Triple-A implies that Tinklenberg went about touting the thing without a shred of fair disclosure that his touting the thing was putting actual dollars of loot into his personal pocketbook. That is something he clearly also did in this "Summer 2007" tout-and-spin piece in spaceguide.com's Commercial Real Estate Guide, where he authored profusely about public-private transportation development partnership and specifically the Stone's Throw and Hassan Township thing involving Hassan Mainstreet LLC, for whom he was registered as lobbyist, at the time he wrote. But even with his and Tom Gump's photo featured in the article [Gump is a Tinklenberg campaign contributor], he writes the thing without a shred of any fair disclosure that his touting the thing was putting actual dollars of loot into his personal pocketbook [something that appears to bear frequent verbatim repeating when discussing Elwyn Tinklenberg's touting of things]:
This new intersection is critical to achieving the full job, tax base and development potential of the Stone’s Throw project in Hassan, but will benefit a much larger area as well. Hassan Mainstreet LLC, the folks behind Stone’s Throw, are using private dollars to help advance planning and environmental engineering work associated with the interchange and to match possible federal contributions to the project. The town and the city have entered into a joint powers agreement [...]
I just cannot help but whenever I hear or read about Elwyn Tinklenberg's touting anything, my first mental red-flag question is, "What's in it for him?"
How about you? Are you as much a skeptic?
So Tinklenberg, more of the same, the non-lobbyist knowing what the DC movers and shakers are discussing among themselves; and then the McCollum question unanswered.
So, why is this man smiling:
Do you think this smiling bike enthusiast may be a factor of any kind in the McCollum endorsement of Tinklenberg? Do you think that he might be a factor in her getting federal funds for that $900 million dollar project in her district?

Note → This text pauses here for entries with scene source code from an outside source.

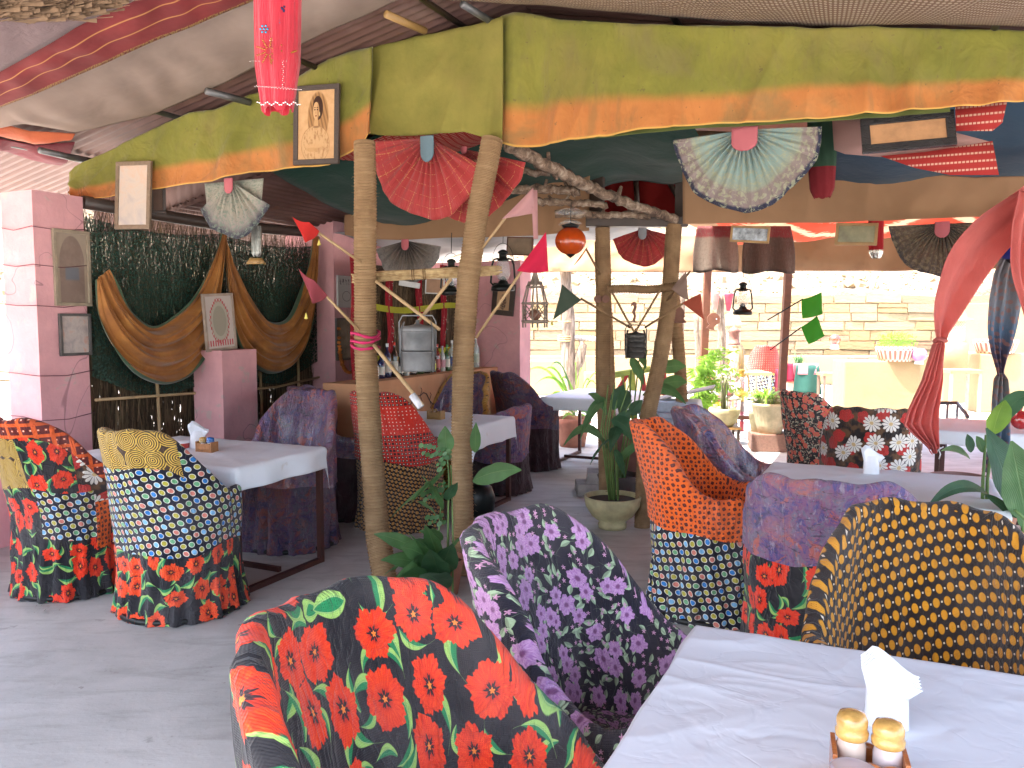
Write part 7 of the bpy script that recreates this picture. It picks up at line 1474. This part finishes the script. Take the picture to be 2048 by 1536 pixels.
# painted red and green trellis
t = thing('trellis', 'crooked trellis of yellow green and red painted sticks', 'trellis', Vector((1.7, 9.5, 0))); yg = plain('yellow_green_paint', (.30, .36, .06)); rdp = plain('red_paint', (.38, .03, .03))
for (x0, y0, x1, y1, m_, nm_, r) in ((1228, 750, 1300, 738, yg, 'top_bar', .035), (1262, 740, 1270, 860, yg, 'upright', .038), (1256, 745, 1230, 790, rdp, 'brace', .025), (1245, 745, 1248, 790, yg, 'brace', .022), (1283, 745, 1290, 800, rdp, 'brace', .028), (1242, 800, 1345, 778, rdp, 'lower_bar', .038), (1325, 735, 1330, 790, rdp, 'upright', .032), (1270, 800, 1248, 860, yg, 'brace', .022), (1305, 740, 1312, 800, yg, 'brace', .024), (1262, 860, 1262, 905, yg, 'foot', .034)):
    b = MB(); b.tube([P(x0, y0, 9.0), P((x0+x1)/2+1, (y0+y1)/2, 9.0), P(x1, y1, 9.0)], r, 8); b.build(nm_, m_, t)
# grey round tub by the near right post
t = thing('black_tub', 'black round metal tub on the floor under the table behind the leaning post', 'tub', G(960, 1050)); b = MB(); b.lathe([(0, 0), (.09, 0), (.12, .05), (.125, .15), (.10, .22), (.06, .25), (0, .255)], G(958, 1030), 28); b.build('tub_body', BLACKM, t)
# flower pots on the thin trunk outside
for (px, py, lab) in ((1430, 620, 'pale pink hanging flower pot left of the thin trunk'), (1457, 622, 'crimson hanging flower pot right of the thin trunk')):
    q = P(px, py, 12.9); t = pot(lab, q, [(0, 0), (.03, 0), (.07, .25), (.075, .27)], plain('pot_%d' % px, (.60, .25, .22) if px == 1430 else (.45, .05, .09)), name='hanging_pot')
# dry leaves and specks on the floor
b = MB()
for k in range(70):
    a_, b_ = rnd.uniform(-2.8, 3.5), rnd.uniform(-2.5, 5); q = B(a_, b_, .004); r = rnd.uniform(.004, .014); an = rnd.uniform(0, 6.28); b.add([q+Vector((r*cos(an+k2*2.1), r*.6*sin(an+k2*2.1), .002+.003*rnd.random())) for k2 in range(3)], [(0, 1, 2)], None, False)
for k in range(26): q = G(rnd.uniform(60, 118), rnd.uniform(1205, 1228), .006); r = rnd.uniform(.006, .016); b.add([q, q+Vector((r, 0, .01)), q+Vector((0, r, .004))], [(0, 1, 2)], None, False)
b.build('floor_litter', plain('dry_litter', (.16, .13, .09)), kind='stuff')
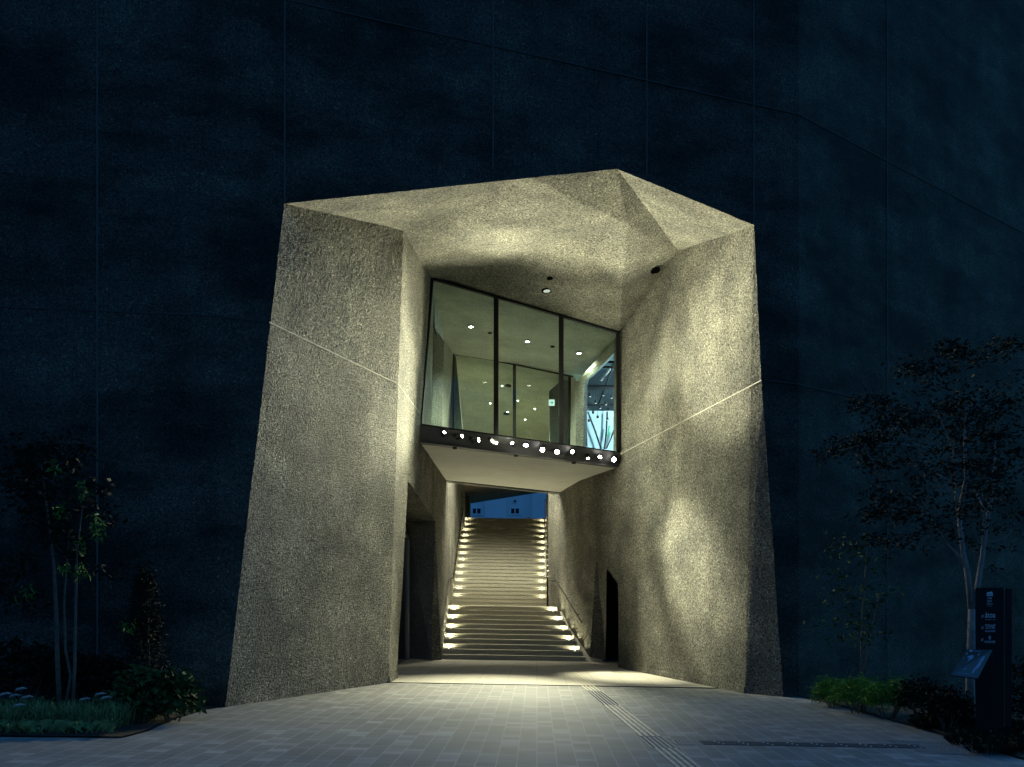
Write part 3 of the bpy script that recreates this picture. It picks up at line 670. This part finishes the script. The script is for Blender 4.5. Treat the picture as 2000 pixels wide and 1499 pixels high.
# ------------------------------------------------------------------ blue building beyond
OB = tag(empty('office_building', (0,80,0)), 'plain blue-grey building with two small windows seen beyond the top of the stairs', 'building')
M_OFF = plain('blue_render', (0.82,0.86,0.86), 0.8, var=0.05, scale=0.6)
MB().box(-16,16,80,92,-0.5,20).build('wall', M_OFF, OB)
for px in (968,1053): x = (px-CX)/F*79.3; MB().box(x-0.9 if px < 1000 else x-0.6,x+0.9,79.3,79.997,-0.5,20).build('pilaster', M_OFF, OB)
M_OWIN = plain('office_pane', (0.02,0.03,0.045), 0.15); M_OFR = plain('office_frame', (0.86,0.88,0.88), 0.5)
for px in (931,1006):
    q = at(px,998.5,79.9); WN = MB()
    for x0, x1, z0, z1 in ((-0.48,0.48,-0.36,-0.22),(-0.48,0.48,0.22,0.33),(-0.48,-0.34,-0.219,0.219),(0.34,0.48,-0.219,0.219),(-0.045,0.045,-0.219,0.219)):
        WN.box(q[0]+x0,q[0]+x1,79.92,79.995,q[2]+z0,q[2]+z1)
    wn = WN.build('window', M_OFR, OB)
    MB().box(q[0]-0.34,q[0]+0.34,79.955,79.99,q[2]-0.22,q[2]+0.22).build('pane', M_OWIN, wn)
q = at(1006,979,79.9); MB().box(q[0]-0.09,q[0]+0.09,79.85,79.997,q[2]-0.07,q[2]+0.07).build('vent', M_OWIN, OB)
bd = at(1031,1012,40.6)
tag(MB().tube([bd+V(-0.08,0,-0.05), bd+V(0.0,0,0.0), bd+V(0.07,0,0.02), bd+V(0.11,0,-0.03)], [0.01,0.03,0.03,0.01], 8).build('small_stone', M_JOINT), 'small pale lump lying on the top step against the blue building', 'stone')

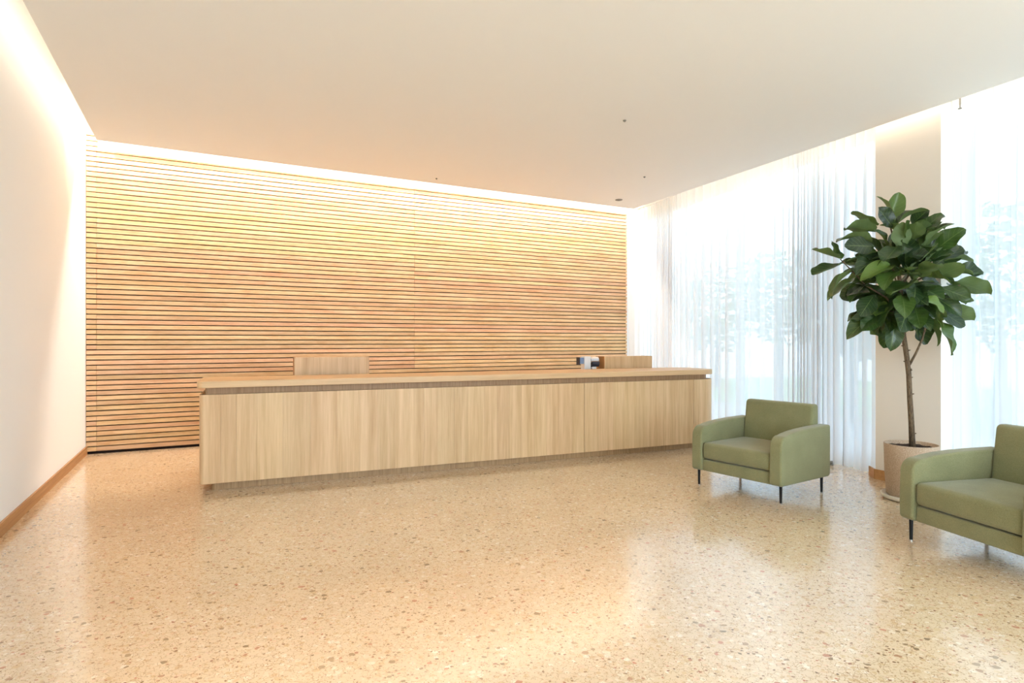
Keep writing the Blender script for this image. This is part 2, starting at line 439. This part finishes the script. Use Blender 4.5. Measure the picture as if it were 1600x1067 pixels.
# wall stubs, head and sill
def seg(name, p0, p1, out, z0, z1): return wall_slab(name, p0, p1, z0, z1, .2, out, M_wall)
s1a = far_end; s1b = isect(FB, q, pc0 + q*.08, qn)
s2a = isect(P_near0, eR, pc1 + eR*.05, nR); s2b = R_rear
seg('wall_right', FB - q*.0, s1a, qn, 0, ZU+.1)
seg('wall_right', s1a, s1b, qn, 0, WZ0); seg('wall_right', s1a, s1b, qn, WZ1, ZU+.1)
seg('wall_right', s2a, s2b, nR, 0, WZ0); seg('wall_right', s2a, s2b, nR, WZ1, ZU+.1)
bay(s1a, s1b, qn, 1, 4)
bay(s2a, s2b, nR, 2, 7)
bay(L_rear + d*.5, R_rear - d*.4, -e, 3, 6, M_glassc)  # unseen rear glazing, added to supply daylight from behind the camera
# pillar between the two bays
pill = prism([(p.x, p.y) for p in (pc0, pc1, pc1 + nR*.55, pc0 + nR*.55)], 0, ZU)
tag(fin('wall_pillar', pill, M_pill), kind='structure')
pb = empty('baseboard_right'); tag(pb, kind='structure')
def bb(p0, p1, ext=.0):
    dr = (p1-p0).normalized(); n = Vector((dr.y, -dr.x, 0))
    if n.dot(nR) > 0: n = -n
    a, b = p0, p1
    bm = prism([(p.x, p.y) for p in (a, b, b+n*.014, a+n*.014)], 0, .10)
    fin('skirting_board', bm, M_base, pb)
bb(pch, pc0 ); bb(pc0, pc1)
tag(fin('baseboard_rear', boxm(0, (R_rear-L_rear).length, .001, .016, 0, .10), M_base, None, tuple(L_rear), (0, 0, rzW)), kind='structure')

# ------------------------------------------------------------------ curtains
def curtain(label, p0, p1, out, seed, wave=.15, puddle=0.0):
    r = random.Random(seed)
    dr = (p1-p0).normalized(); ln = (p1-p0).length; zt, zb = 3.80, .012
    nx = int(ln/.0105); nz = 22
    # pleat phase with irregular widths
    ph = []; a = 0
    fr = []; 
    for i in range(nx+1):
        x = i/nx*ln
        w = wave*(1 + .55*math.sin(x*1.7+seed) + .35*math.sin(x*4.3+seed*2))
        w = max(w, .05)
        a += (ln/nx)/w*2*math.pi; ph.append(a)
    amp = [(.042 + .020*math.sin(i/nx*ln*2.3+seed*3) + .010*math.sin(i/nx*ln*7.1)) for i in range(nx+1)]
    bm = bmesh.new(); g = []
    for j in range(nz+1):
        t = j/nz; z = zt + (zb-zt)*t; rowv = []
        for i in range(nx+1):
            x = i/nx*ln
            gather = .55 + .45*min(1, t*3)
            drift = .35*math.sin(t*2.1 + x*.8 + seed)*t
            y = amp[i]*gather*(math.sin(ph[i]+drift) + .35*math.sin(2.3*ph[i]+1.1+drift*2))
            zz = z
            if j == nz: zz = zb + .006*abs(math.sin(ph[i]*.5))
            if puddle and x > ln-.55 and t > .93:
                k = (x-(ln-.55))/.55; y -= .03*k*(t-.93)/.07*(1+.5*math.sin(x*60))
            xx = x + .012*math.cos(ph[i]*2)*gather
            xx = min(max(xx, 0), ln)
            p = p0 + dr*xx + out*(y)
            rowv.append(bm.verts.new((p.x, p.y, zz)))
        g.append(rowv)
    for j in range(nz):
        for i in range(nx): bm.faces.new((g[j][i], g[j][i+1], g[j+1][i+1], g[j+1][i]))
    o = fin('curtain', bm, M_sheer, None, smooth=True)
    # hem
    tag(o, label, 'curtain')
    return o
k_ = (1368.5-800)/F; t_ = (k_*B.y - B.x)/(q.x - k_*q.y); c1 = B + q*t_
curtain('white sheer floor-length curtain between the slatted wall and the pillar', B + q*.10, c1, qn, 3, puddle=1)
c2a = nR*DN + eR*((pc1).dot(eR) - .01)
curtain('white sheer floor-length curtain to the right of the pillar', c2a, nR*DN + eR*(R_rear.dot(eR)+.6), nR, 8, .13)
# curtain rails
def rail(p0, p1, label):
    dr = p1-p0
    o = fin('curtain_rail', boxm(0, dr.length, -.012, .012, 3.80, 3.83), M_frame, None, tuple(p0), (0, 0, math.atan2(dr.y, dr.x)))
    tag(o, label, 'rail')
    for k in range(5):
        x = dr.length*(k+.5)/5; fin('rail_bracket', boxm(x-.01, x+.01, -.01, .01, 3.83, ZU), M_frame, o)
rail(B + q*.17, c1, 'white curtain rail over the sheer curtain beside the slatted wall')
rail(c2a, nR*DN + eR*(R_rear.dot(eR)+.5), 'white curtain rail over the sheer curtain right of the pillar')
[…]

Do you suppose there might be more quid pro quo and mutual backscratching, in some three-way form beyond just one individual, McCollum, endorsing another individual, Elwyn Tinklenberg?
Interesting questions - and true answers would be interesting also, I expect.
With three people, two in Congress and one wanting to be, would we be foolish in considering it wholly proper to expect true answers from each of them?
One of them likes to go speak and write without disclosing to the people he's trying to influence about his financial stake in things, that we know, and then there are the other two - what should we grow to expect from each? We already know about taking anything Tinklenberg says with a grain of salt. And with that persistent and justified question, "What's in it for him."